I consider the ansible host as trusted, the target server that is
managed with ansible is considered less trusted (it might start attacks
against the ansible host).
Does ansible's security design match that threat model in general?
I assume the target host trying to attack the ansible hosts can provide
arbitrary strings (i.e "../../../../")
as one of its IP addresses to trick the ansible host to write to
arbitrary locations (flat=yes) , but is it at least safe to assume that
the static strings defined in the playbook/role ('a', 'b' and file
suffix '.untrustedremotefile') can not be altered by the target server
or is the entire dest= path composed/generated remotely and transmitted
back to the ansible host and therefore considered untrusted entirely?
If static strings can not be altered by the remote (attacking) server
the remote server would only be able to override files named
a/b.untrustedremotefile in arbitrary locations but not for example
~/.ssh/authorized_keys.
Another question that came up while writing this email:
Is 'become: yes' in the fetch context limited to the target server or
will ansible try to escalate its privileges on the ansible host as well
(localhost)?
- All templating (variable substitution) is done on the 'controller',
it makes no sense to send that data, plus the template to the targets
and then have to install jinja2 to run it, get it back and then update
the task, copy the updated module and run it remotely ...
- the fact variables (what ansible_all_ipv4_addresses is) are
sanitized against template injection but not verified against
directories, most variables can legitimately return such structures.
The attacker would have to know your exact playbook to do this, as you
already state, since they cannot update the ['a', 'b'] list, it
minimizes the issue.
- become executes privilege escalation on the target, the current
ansible process does not elevate privilege when the target is another
server, even when targeting localhost, only the forked task will get
the changed privilege, as intended.
Ansible mostly works using by ssh and sudo like you would in the
command line, you can gather data from other machines and use it, but
only send the minimal data to achieve a task.

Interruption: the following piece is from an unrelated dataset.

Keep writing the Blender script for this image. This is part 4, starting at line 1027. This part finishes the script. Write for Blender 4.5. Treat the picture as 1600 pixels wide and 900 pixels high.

- the fact variables (what ansible_all_ipv4_addresses is) are
sanitized against template injection but not verified against
directories, most variables can legitimately return such structures.
The attacker would have to know your exact playbook to do this, as you
already state, since they cannot update the ['a', 'b'] list, it
minimizes the issue.
Would it make sense to add a check to ansible that verifies elements of
ansible_all_ipv4_addresses against an IP regex? (If I understood you
correctly that is not the case yet.)
It doesn't help in my specific case since an attacker will still be able
to override files it should not but maybe as a general precaution it
doesn't hurt I guess (I'll have to remove 'flat=yes' in my case.)
I tried to address this security problem (which turned out to be more
severe then I initially thought, because it probably allowed a relay to
steal keys) by prefixing the fact with a var that can not be manipulated
by the target server ( inventory_hostname ).
Prefixing with trusted vars is still open to directory traversal. In
most cases you can setup your systems so the variable data is set by
the 'master' always and not derived from the target, which avoids this
issue altogether.
This is only a problem if you rely on untrusted data to access
secrets, there is not much Ansible can do in that case. I would advise
creating assert/fail tasks to validate the data before using it.
Prefixing with trusted vars is still open to directory traversal.
oh that is true, thanks for pointing that out!
(example: 1.1.1.1/../foo-2.2.2.2)
In
most cases you can setup your systems so the variable data is set by
the 'master' always and not derived from the target, which avoids this
issue altogether.
I agree, but in my case I use the IP address as unique identifier and
only the target knows its IPs.
This is only a problem if you rely on untrusted data to access
secrets, there is not much Ansible can do in that case. I would advise
creating assert/fail tasks to validate the data before using it.